Cormier, de par son activité de chef d’orchestre célèbre, est toujours parti, souvent il est en disparition de l’univers de sa première femme, qui mourra. Leur fille témoigne : "Ma mère était très jolie, très sorteuse, très amoureuse de mon père, femme fleurs toujours gaie, elle s’étiolait cependant quand son jardinier était au loin pour une tournée de concerts, si bien qu’il régnait à la maison une tension assez théâtrale dont Cormier ne semblait pas avoir conscience." Pour lui, en effet, il est possible de vivre dans l’ouverture que laisse une disparition. Mais pas pour sa première femme, semble-t-il, puisque, finalement, elle meurt. Sa deuxième femme, Xenia Concessio, organisera autrement cette suite de disparition scandée par la carrière de son mari, puisque, étant elle-même musicienne, elle disparaîtra elle aussi pour ses tournées. Leur mariage tiendra pour cette raison-là. Il avait sans doute besoin d’une femme dont les propres disparitions lui sauvegardaient une ouverture libre bien connue depuis la disparition de ses parents.
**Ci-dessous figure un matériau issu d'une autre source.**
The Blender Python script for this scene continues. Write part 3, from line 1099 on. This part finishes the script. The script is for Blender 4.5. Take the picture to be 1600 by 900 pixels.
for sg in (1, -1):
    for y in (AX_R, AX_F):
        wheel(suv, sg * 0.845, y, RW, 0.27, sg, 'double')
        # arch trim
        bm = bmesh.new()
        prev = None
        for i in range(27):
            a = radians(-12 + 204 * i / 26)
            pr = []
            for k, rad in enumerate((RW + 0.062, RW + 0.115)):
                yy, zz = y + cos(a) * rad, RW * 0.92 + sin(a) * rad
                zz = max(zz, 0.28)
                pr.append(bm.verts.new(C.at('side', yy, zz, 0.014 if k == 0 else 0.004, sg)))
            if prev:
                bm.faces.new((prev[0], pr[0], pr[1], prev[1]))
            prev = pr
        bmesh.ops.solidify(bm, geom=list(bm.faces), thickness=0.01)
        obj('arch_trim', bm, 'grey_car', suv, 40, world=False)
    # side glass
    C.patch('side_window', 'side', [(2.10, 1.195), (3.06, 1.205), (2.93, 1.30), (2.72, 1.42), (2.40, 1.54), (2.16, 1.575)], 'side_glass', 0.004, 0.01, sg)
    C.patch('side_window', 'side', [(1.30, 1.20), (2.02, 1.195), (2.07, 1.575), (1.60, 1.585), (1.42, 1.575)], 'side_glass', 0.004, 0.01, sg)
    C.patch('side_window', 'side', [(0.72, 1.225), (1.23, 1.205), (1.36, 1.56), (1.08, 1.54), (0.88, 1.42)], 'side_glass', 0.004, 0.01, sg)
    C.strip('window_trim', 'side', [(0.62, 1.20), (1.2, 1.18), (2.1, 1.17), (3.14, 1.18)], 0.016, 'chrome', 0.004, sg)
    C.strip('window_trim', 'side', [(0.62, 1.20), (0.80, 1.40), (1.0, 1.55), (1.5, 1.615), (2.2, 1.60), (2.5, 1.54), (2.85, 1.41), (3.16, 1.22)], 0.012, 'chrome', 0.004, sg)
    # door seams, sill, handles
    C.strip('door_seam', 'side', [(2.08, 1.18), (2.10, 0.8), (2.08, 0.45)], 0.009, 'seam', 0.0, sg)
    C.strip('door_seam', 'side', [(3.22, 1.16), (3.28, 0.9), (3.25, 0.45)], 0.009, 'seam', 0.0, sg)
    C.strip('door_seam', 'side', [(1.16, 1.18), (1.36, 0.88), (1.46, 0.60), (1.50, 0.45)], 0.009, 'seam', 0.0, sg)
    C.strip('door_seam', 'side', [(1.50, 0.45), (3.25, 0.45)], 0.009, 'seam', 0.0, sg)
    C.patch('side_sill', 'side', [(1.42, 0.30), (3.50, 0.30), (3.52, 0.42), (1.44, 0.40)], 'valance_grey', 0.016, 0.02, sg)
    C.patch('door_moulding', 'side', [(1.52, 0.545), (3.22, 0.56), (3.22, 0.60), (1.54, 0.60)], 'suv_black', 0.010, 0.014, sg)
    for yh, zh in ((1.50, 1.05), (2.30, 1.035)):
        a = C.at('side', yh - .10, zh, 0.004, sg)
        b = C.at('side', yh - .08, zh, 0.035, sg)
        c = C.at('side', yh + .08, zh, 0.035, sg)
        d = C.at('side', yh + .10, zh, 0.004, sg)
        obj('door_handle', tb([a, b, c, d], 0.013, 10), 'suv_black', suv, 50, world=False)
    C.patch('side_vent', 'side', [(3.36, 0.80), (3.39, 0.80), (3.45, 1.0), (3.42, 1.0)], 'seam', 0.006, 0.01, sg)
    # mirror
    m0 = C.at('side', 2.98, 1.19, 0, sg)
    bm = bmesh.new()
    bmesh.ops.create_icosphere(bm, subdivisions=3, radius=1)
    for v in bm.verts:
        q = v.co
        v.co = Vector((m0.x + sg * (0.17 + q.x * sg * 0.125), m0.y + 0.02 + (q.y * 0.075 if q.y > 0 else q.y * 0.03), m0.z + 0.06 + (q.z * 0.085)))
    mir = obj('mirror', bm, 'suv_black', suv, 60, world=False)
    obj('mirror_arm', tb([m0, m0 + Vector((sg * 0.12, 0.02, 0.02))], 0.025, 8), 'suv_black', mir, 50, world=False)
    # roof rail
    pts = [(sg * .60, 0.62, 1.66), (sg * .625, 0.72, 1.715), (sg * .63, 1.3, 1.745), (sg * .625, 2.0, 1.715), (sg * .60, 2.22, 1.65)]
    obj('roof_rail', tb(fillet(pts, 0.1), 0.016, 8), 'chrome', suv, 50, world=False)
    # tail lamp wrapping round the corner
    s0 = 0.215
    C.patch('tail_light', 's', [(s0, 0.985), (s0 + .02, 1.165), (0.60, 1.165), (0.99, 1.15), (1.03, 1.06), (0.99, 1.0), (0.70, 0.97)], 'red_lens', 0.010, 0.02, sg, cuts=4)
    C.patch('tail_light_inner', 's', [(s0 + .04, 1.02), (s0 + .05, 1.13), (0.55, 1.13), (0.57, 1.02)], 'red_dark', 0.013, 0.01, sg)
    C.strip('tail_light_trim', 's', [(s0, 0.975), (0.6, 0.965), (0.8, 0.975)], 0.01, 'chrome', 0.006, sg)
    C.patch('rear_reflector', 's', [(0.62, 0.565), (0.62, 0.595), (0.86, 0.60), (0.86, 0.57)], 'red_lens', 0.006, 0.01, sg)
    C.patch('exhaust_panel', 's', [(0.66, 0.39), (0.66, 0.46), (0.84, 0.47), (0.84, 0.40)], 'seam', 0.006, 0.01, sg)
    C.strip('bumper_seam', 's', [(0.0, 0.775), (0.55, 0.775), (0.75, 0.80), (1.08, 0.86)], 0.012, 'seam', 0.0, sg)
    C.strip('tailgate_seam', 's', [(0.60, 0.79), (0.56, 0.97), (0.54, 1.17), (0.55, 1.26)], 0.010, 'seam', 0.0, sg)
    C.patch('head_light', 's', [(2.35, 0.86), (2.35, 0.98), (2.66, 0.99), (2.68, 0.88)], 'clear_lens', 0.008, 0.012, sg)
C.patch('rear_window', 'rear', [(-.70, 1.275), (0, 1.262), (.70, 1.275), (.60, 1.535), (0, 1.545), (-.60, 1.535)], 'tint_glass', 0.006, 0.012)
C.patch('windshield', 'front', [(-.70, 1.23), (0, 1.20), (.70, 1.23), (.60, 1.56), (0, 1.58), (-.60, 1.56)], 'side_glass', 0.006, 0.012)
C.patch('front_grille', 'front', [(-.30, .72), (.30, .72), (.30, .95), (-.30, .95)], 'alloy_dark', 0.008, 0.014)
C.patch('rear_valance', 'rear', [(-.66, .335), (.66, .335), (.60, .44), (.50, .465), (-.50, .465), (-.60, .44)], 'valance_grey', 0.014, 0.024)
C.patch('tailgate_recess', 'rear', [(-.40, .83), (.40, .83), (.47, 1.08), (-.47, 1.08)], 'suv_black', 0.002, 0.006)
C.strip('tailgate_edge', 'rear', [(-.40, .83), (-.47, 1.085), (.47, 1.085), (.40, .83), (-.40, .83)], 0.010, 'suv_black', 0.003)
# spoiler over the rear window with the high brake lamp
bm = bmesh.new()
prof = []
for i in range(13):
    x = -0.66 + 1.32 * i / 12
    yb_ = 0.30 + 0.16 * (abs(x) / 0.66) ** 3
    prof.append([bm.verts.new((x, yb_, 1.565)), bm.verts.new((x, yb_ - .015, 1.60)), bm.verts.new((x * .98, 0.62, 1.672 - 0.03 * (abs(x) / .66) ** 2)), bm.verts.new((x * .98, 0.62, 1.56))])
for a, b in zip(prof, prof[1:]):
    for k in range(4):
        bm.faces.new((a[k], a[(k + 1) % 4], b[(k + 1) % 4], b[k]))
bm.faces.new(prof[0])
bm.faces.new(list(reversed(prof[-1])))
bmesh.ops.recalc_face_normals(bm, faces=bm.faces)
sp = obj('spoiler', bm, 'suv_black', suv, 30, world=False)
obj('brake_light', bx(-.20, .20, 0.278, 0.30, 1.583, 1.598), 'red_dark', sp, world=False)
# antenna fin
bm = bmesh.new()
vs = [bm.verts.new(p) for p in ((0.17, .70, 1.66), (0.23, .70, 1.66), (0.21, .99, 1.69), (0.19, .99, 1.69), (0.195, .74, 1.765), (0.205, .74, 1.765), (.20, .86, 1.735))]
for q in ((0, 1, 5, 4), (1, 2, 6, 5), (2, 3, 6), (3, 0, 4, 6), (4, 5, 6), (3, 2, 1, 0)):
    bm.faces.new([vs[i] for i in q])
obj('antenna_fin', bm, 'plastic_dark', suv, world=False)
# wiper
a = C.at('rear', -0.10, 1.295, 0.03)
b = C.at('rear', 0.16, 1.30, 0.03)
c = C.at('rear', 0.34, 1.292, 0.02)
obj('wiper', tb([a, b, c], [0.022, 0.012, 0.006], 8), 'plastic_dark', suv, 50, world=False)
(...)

Voilà donc un beau roman de Bernard Chapuis, qui raconte, finalement, comment à l’heure où sa propre mort commence à s’annoncer, un homme s’inspire de la disparition de ses propres parents pour littéralement organiser la sienne, tandis que dans cet après-coup il apparaît que toute sa vie d’orphelin de parents a été modelée par l’ouverture et la liberté inquiétante de cette disparition précoce. Il ne quitte pas et il quitte, toute sa vie. Il reste dans les paroles, et en même temps il a quitté.